There also is the challenge of having multiple languages spoken in a community. In Banke district, four of eight municipalities — Kohalpur, Rapti Sonari village, Khajura and Nepalgunj submetropolitan — developed their mandated local curricula this year. But neither they nor the other four municipalities have produced textbooks in languages other than Nepali, in part because of the linguistic diversity of local students who speak Awadhi, Urdu and Tharu, among other languages.
In Banke, Nepal non-Nepali speakers make up close to 60 percent of the population, but only 30 percent of students who scored a GPA higher than 3.0 at the end of 10th grade.
“Starting this year, we have implemented the local curriculum,” says Jeevan Neupane, head of the education branch in Rapti Sonari village, “but not in mother tongue.” Some municipalities are preparing to develop curricula in Awadhi, spoken by nearly 24 percent of Banke residents. The curriculum for grades one through 10 has been developed, says Tripathi, who has worked with the government on this project.
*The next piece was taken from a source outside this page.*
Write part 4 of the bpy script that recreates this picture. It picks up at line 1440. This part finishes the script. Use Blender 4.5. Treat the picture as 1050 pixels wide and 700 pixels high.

Fourteen-year-old Dilip may have graduated by the time Awadhi-language instruction is implemented in Banke, but it would be a boon to many who come after him. Even a teacher who would take the time to explain that “aama” is the Nepali word for “maa” in Awadhi — “mother” in English — would be a rare relief for children trying to follow an unfamiliar tongue. “Some teachers spoke very fast in Nepali,” he says. “I was often very nervous. When an Awadhi-speaking teacher stood in front of the classroom, it was easier to speak and ask questions.”